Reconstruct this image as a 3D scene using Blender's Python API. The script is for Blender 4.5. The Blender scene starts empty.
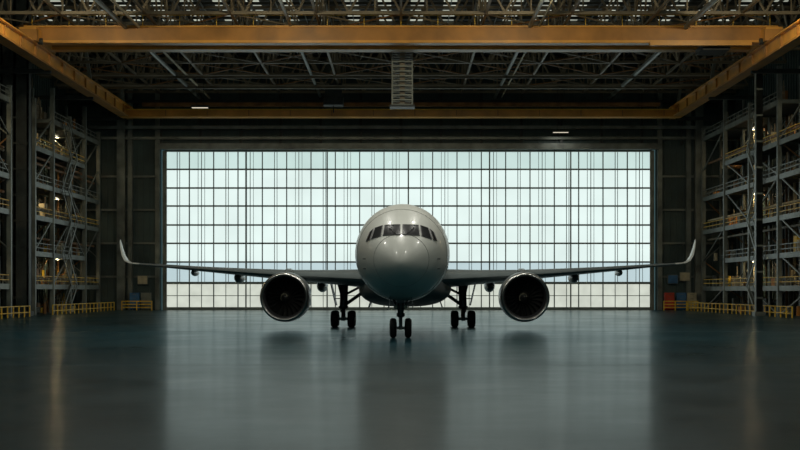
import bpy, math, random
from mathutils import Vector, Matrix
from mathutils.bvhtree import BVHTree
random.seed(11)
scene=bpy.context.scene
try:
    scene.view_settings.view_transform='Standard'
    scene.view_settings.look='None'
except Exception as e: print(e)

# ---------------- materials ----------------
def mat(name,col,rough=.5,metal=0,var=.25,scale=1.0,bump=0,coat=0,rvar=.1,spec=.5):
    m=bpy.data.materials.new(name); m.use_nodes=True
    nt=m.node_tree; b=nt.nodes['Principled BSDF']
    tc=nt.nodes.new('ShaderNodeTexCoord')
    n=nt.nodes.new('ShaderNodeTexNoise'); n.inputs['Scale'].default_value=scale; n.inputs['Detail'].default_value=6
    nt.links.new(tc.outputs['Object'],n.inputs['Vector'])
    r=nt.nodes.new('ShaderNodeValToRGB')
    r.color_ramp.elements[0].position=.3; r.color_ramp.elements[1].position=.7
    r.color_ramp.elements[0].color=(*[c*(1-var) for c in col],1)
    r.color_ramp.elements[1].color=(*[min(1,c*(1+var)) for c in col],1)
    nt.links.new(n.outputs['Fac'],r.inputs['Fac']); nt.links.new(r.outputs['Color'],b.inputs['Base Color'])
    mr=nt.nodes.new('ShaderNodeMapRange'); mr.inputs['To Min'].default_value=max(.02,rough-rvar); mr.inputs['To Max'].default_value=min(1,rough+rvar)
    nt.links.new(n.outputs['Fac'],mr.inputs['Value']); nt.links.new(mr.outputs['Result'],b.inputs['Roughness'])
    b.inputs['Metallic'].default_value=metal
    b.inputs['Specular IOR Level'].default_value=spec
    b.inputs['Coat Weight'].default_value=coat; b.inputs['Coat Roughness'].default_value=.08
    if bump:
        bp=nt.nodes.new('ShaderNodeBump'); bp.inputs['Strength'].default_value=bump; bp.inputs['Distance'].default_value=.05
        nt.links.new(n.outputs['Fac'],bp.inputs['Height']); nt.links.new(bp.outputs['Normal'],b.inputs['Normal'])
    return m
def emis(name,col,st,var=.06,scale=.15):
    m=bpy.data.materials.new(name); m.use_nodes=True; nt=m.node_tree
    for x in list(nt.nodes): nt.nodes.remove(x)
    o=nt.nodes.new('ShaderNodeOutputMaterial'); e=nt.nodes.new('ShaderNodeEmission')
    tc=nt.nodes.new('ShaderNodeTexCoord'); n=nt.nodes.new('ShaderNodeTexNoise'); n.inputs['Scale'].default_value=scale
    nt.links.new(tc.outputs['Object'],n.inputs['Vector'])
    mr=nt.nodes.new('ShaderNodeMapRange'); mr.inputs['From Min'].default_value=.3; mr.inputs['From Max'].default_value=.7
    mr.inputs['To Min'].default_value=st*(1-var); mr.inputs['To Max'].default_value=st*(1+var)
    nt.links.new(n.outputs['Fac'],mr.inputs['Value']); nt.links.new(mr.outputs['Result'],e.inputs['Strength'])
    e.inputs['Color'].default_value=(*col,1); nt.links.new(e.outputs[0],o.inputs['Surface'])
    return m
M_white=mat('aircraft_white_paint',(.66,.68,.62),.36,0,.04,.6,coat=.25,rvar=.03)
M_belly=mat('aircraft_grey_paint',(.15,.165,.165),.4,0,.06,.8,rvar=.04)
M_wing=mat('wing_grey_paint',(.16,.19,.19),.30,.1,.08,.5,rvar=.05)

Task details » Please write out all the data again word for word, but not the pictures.

Right answer »
Reconstruct this image as a 3D scene using Blender's Python API. The script is for Blender 4.5. The Blender scene starts empty.
import bpy, math, random
from mathutils import Vector, Matrix
from mathutils.bvhtree import BVHTree
random.seed(11)
scene=bpy.context.scene
try:
    scene.view_settings.view_transform='Standard'
    scene.view_settings.look='None'
except Exception as e: print(e)

# ---------------- materials ----------------
def mat(name,col,rough=.5,metal=0,var=.25,scale=1.0,bump=0,coat=0,rvar=.1,spec=.5):
    m=bpy.data.materials.new(name); m.use_nodes=True
    nt=m.node_tree; b=nt.nodes['Principled BSDF']
    tc=nt.nodes.new('ShaderNodeTexCoord')
    n=nt.nodes.new('ShaderNodeTexNoise'); n.inputs['Scale'].default_value=scale; n.inputs['Detail'].default_value=6
    nt.links.new(tc.outputs['Object'],n.inputs['Vector'])
    r=nt.nodes.new('ShaderNodeValToRGB')
    r.color_ramp.elements[0].position=.3; r.color_ramp.elements[1].position=.7
    r.color_ramp.elements[0].color=(*[c*(1-var) for c in col],1)
    r.color_ramp.elements[1].color=(*[min(1,c*(1+var)) for c in col],1)
    nt.links.new(n.outputs['Fac'],r.inputs['Fac']); nt.links.new(r.outputs['Color'],b.inputs['Base Color'])
    mr=nt.nodes.new('ShaderNodeMapRange'); mr.inputs['To Min'].default_value=max(.02,rough-rvar); mr.inputs['To Max'].default_value=min(1,rough+rvar)
    nt.links.new(n.outputs['Fac'],mr.inputs['Value']); nt.links.new(mr.outputs['Result'],b.inputs['Roughness'])
    b.inputs['Metallic'].default_value=metal
    b.inputs['Specular IOR Level'].default_value=spec
    b.inputs['Coat Weight'].default_value=coat; b.inputs['Coat Roughness'].default_value=.08
    if bump:
        bp=nt.nodes.new('ShaderNodeBump'); bp.inputs['Strength'].default_value=bump; bp.inputs['Distance'].default_value=.05
        nt.links.new(n.outputs['Fac'],bp.inputs['Height']); nt.links.new(bp.outputs['Normal'],b.inputs['Normal'])
    return m
def emis(name,col,st,var=.06,scale=.15):
    m=bpy.data.materials.new(name); m.use_nodes=True; nt=m.node_tree
    for x in list(nt.nodes): nt.nodes.remove(x)
    o=nt.nodes.new('ShaderNodeOutputMaterial'); e=nt.nodes.new('ShaderNodeEmission')
    tc=nt.nodes.new('ShaderNodeTexCoord'); n=nt.nodes.new('ShaderNodeTexNoise'); n.inputs['Scale'].default_value=scale
    nt.links.new(tc.outputs['Object'],n.inputs['Vector'])
    mr=nt.nodes.new('ShaderNodeMapRange'); mr.inputs['From Min'].default_value=.3; mr.inputs['From Max'].default_value=.7
    mr.inputs['To Min'].default_value=st*(1-var); mr.inputs['To Max'].default_value=st*(1+var)
    nt.links.new(n.outputs['Fac'],mr.inputs['Value']); nt.links.new(mr.outputs['Result'],e.inputs['Strength'])
    e.inputs['Color'].default_value=(*col,1); nt.links.new(e.outputs[0],o.inputs['Surface'])
    return m
M_white=mat('aircraft_white_paint',(.66,.68,.62),.36,0,.04,.6,coat=.25,rvar=.03)
M_belly=mat('aircraft_grey_paint',(.15,.165,.165),.4,0,.06,.8,rvar=.04)
M_wing=mat('wing_grey_paint',(.16,.19,.19),.30,.1,.08,.5,rvar=.05)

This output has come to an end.